Meada died. She was a member of the co-op I lived at for two years in college. We roomed together a few times, including the last few months I lived there. The last time I saw her was a year ago when she visited from New Zealand, where she was becoming a veterinarian. We had a reunion and a potluck and it was so good to see her.

Meada was unlike anyone I've ever known. She had someone managed to live without any influence from pop culture. One time I mentioned Justin Timberlake to her and she had no idea who I was talking about. Because of this her actions weren't driven by any outside force, and she also didn't care much what people think. She had a knock-out body: 5'9", an hour glass figure, perfectly proportioned, and she had more body hair than most of the men I have dated. She didn't bother to shave her legs since she would have pricklies all over as soon as she was done. She had a blonde moustache as well that she did nothing about. One time we went to the yuba river and her bathing suit was a one piece with some 80's print on it that looked like it had been purchased from costco. This is where I discovered that she had absolutely no care to tend to any of her body hair. She was my hero. She gave me the courage to shave my head, and shortly after she did as well, although it wasn't her first time. Elena and Julia followed after that, and soon the four of us looked like a lesbian cult.

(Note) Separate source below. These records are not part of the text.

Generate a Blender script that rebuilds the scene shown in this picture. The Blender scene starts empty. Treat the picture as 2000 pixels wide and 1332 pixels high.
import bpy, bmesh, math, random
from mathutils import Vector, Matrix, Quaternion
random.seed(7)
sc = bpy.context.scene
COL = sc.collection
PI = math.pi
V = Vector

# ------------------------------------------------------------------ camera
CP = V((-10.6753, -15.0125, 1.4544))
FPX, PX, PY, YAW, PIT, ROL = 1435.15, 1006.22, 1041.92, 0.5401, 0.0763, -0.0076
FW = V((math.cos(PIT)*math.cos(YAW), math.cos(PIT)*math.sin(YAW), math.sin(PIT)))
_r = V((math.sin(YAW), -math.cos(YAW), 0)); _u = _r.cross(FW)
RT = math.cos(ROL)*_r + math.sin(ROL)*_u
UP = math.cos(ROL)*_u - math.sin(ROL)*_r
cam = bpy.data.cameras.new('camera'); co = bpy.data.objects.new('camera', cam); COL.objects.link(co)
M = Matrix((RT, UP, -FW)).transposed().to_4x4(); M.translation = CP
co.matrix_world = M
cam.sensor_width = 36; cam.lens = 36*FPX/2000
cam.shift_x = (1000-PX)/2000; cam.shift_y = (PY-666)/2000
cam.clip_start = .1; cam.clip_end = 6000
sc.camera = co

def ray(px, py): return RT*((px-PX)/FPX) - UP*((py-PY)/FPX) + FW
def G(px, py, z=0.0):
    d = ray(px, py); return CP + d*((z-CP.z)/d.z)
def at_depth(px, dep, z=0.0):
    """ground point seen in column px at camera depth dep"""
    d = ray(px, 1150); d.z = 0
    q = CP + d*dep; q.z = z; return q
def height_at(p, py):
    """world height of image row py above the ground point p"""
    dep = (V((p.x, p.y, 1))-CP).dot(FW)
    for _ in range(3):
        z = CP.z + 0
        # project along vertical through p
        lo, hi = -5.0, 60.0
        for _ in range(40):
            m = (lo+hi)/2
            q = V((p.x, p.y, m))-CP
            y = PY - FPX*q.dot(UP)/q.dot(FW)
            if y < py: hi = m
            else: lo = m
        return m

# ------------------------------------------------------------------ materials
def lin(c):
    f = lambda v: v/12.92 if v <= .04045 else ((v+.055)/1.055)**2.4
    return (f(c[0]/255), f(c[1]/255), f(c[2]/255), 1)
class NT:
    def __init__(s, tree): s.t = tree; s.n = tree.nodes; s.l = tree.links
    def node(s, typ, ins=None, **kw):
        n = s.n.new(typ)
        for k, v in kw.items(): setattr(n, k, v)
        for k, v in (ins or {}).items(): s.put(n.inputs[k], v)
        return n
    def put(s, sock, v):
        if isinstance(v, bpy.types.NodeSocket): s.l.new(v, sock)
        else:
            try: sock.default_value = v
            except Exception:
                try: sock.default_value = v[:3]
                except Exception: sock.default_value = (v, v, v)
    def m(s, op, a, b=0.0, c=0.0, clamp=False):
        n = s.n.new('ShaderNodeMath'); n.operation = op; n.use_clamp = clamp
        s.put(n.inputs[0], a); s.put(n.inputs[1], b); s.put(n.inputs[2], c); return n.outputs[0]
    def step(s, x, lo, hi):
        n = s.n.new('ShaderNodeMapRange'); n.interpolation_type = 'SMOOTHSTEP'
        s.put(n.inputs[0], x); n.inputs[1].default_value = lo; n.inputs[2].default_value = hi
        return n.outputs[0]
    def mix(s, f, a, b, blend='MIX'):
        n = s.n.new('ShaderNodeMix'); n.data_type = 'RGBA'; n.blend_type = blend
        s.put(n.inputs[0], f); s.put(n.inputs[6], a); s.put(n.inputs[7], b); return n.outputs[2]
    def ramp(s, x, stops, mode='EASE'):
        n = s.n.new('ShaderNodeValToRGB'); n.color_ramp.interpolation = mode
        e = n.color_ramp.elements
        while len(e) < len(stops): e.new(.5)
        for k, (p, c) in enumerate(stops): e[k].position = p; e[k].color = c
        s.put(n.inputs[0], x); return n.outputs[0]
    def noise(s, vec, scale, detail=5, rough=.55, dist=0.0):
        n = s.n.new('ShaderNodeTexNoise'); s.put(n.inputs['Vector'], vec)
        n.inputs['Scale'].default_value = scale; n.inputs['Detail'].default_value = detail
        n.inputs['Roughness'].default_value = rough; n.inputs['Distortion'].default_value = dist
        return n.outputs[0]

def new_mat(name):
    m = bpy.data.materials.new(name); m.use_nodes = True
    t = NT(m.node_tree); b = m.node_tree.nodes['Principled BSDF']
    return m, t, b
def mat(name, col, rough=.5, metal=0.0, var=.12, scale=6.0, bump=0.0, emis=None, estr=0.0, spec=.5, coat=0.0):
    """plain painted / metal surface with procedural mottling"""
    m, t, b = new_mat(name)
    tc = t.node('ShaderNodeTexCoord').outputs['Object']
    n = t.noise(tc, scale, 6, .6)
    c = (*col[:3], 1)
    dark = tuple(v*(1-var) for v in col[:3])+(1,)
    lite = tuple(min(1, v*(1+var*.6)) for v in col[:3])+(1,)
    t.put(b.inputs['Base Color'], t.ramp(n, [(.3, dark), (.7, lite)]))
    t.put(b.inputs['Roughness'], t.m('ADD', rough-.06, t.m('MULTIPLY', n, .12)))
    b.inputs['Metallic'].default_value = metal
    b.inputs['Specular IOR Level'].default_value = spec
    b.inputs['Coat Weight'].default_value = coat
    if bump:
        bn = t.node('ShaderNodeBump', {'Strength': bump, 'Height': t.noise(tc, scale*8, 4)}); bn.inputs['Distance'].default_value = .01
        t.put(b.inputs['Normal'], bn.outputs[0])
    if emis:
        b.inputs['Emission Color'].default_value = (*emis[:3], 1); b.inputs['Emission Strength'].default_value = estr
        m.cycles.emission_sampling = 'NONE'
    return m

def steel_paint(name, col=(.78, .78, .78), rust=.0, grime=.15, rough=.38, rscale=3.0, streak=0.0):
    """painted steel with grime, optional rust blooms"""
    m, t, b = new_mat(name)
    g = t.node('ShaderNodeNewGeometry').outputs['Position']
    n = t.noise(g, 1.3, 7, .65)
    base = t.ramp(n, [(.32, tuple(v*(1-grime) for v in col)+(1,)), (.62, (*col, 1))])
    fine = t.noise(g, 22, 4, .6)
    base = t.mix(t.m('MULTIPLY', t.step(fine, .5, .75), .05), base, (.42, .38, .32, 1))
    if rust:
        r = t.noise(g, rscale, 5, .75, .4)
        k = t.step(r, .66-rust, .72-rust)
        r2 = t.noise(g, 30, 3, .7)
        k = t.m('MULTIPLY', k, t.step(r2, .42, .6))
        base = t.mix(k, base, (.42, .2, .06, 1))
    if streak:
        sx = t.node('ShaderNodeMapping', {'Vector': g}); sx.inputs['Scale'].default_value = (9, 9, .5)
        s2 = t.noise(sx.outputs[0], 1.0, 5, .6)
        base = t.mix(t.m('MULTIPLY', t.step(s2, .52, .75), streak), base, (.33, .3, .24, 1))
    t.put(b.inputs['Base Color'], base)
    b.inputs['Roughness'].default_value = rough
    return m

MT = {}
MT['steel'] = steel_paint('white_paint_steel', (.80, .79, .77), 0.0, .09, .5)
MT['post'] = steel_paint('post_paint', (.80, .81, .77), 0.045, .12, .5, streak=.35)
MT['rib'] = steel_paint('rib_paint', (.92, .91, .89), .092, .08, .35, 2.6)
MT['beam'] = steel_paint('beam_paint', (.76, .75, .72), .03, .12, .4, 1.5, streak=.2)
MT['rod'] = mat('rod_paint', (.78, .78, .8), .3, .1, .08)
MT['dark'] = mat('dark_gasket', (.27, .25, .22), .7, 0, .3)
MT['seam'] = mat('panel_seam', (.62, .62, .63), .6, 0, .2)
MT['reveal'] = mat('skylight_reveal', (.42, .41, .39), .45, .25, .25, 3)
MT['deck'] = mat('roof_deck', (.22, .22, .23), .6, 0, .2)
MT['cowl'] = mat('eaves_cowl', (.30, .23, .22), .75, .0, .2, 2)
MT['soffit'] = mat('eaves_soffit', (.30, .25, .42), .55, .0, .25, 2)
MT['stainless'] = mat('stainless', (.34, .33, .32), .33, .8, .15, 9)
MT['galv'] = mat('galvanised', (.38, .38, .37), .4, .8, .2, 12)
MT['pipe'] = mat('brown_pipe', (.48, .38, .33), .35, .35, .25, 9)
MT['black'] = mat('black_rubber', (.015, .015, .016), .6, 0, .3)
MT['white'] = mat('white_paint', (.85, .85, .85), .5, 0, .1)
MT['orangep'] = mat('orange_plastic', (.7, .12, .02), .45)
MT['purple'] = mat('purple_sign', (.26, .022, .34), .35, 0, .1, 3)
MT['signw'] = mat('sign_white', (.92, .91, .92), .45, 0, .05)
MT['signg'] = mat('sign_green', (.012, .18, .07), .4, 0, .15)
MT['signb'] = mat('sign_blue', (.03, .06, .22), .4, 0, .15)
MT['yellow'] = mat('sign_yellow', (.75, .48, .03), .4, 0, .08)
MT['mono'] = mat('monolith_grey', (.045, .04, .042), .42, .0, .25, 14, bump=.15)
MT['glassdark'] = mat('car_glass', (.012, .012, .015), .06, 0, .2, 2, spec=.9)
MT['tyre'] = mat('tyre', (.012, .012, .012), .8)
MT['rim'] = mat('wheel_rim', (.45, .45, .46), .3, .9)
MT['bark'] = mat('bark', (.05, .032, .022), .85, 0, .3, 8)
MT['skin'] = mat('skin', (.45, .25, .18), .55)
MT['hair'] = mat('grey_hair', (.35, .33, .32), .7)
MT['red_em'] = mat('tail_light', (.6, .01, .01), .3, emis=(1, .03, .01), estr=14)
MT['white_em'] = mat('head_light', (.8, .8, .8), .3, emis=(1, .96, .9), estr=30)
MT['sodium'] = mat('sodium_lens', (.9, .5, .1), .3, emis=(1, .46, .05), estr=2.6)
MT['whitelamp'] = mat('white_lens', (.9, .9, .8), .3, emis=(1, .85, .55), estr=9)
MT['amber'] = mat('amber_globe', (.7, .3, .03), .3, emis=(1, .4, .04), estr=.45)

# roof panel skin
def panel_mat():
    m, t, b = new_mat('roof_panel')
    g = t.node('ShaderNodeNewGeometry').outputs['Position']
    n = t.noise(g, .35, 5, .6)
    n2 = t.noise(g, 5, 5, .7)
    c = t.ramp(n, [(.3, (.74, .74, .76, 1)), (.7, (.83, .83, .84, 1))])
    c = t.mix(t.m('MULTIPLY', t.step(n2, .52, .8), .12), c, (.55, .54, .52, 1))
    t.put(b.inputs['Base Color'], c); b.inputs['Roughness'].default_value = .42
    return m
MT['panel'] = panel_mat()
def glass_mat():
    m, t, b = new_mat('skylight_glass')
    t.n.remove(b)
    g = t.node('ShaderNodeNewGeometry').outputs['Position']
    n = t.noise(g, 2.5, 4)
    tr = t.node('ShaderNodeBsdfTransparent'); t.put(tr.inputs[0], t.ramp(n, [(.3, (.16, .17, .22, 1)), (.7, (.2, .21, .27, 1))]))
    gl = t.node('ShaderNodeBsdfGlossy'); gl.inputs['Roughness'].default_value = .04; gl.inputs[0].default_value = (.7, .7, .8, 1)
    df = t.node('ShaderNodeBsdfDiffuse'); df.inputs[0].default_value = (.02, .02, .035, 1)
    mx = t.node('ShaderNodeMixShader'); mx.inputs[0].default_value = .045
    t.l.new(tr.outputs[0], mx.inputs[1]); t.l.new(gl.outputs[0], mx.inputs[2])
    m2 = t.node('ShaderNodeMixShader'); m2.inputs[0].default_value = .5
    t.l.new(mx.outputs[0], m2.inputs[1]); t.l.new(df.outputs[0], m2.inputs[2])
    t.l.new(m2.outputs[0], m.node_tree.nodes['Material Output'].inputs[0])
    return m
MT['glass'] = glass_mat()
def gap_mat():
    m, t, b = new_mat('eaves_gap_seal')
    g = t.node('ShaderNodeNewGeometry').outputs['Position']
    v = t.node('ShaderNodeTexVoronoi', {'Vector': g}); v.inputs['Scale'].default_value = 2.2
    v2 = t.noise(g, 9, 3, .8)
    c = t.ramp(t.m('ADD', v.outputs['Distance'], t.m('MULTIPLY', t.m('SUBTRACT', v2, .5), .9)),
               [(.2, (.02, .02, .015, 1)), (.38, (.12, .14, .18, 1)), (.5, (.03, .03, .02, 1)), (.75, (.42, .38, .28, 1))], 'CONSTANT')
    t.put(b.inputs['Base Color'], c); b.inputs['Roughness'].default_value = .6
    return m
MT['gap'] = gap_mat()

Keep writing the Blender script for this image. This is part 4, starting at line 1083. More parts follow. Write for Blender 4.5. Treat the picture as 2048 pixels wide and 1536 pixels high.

Meada loved to garden and she loved animals. She made an outside toilet so that she could use pee to water the plants. I always called her a hippy. When I left the co-op I had become such a self-righteous hippy that she made so much fun at me. A year ago when she visited she, Scenery and I went to a taqueria, and I was the only one that was still a vegetarian. For the most part Meada was vegan, but if she was craving some beef or chicken she'd go for it.

I had always planned on visiting Meada in New Zealand, but each year I delayed my trip. When she last visited she told me something that broke my heart. She had become friends with a girl and they bought a horse together. One day they were training the horse to get into the trailer. The friend left, and Meada decided to do a few more rounds. While backing the horse in the horse freaked out, started kicking, and broke her legs. She had to be put down. Meada's friend stopped talking to her and since Meada had met all her friends through her she now had no friends. It was heartbreaking to hear that someone so sweet with such good intentions could have a grudge like that held against her. But she moved in with her older, sugar mamma lesbian lover so I was optimistic for her.

I guess Meada was driving and stopped at a stop sign, but didn't see a truck coming down the road. It hit her driver's side and she died instantly. It is so amazing to me that one day you can be here, and the next you are gone. And I simply don't understand why someone like Meada would die when there are so many more people deserving of death. I'm sad and angry and more sad. But when I think of Meada I also get a big smile on my face, because she was so amazing and led such a great life.

My lasting memory of Meada, the one that sums up who she was as a person, was from the night we had one of our tri-co-op meetings. There were 30 or so of us sitting around in a circle, and to break the ice everyone was sharing what their favorite pair of underwear was and why. When it came time for Meada's turn, she said, "Anything black, because they don't hold stains." Everyone was super grossed out and she didn't get why. God Meada how I love you.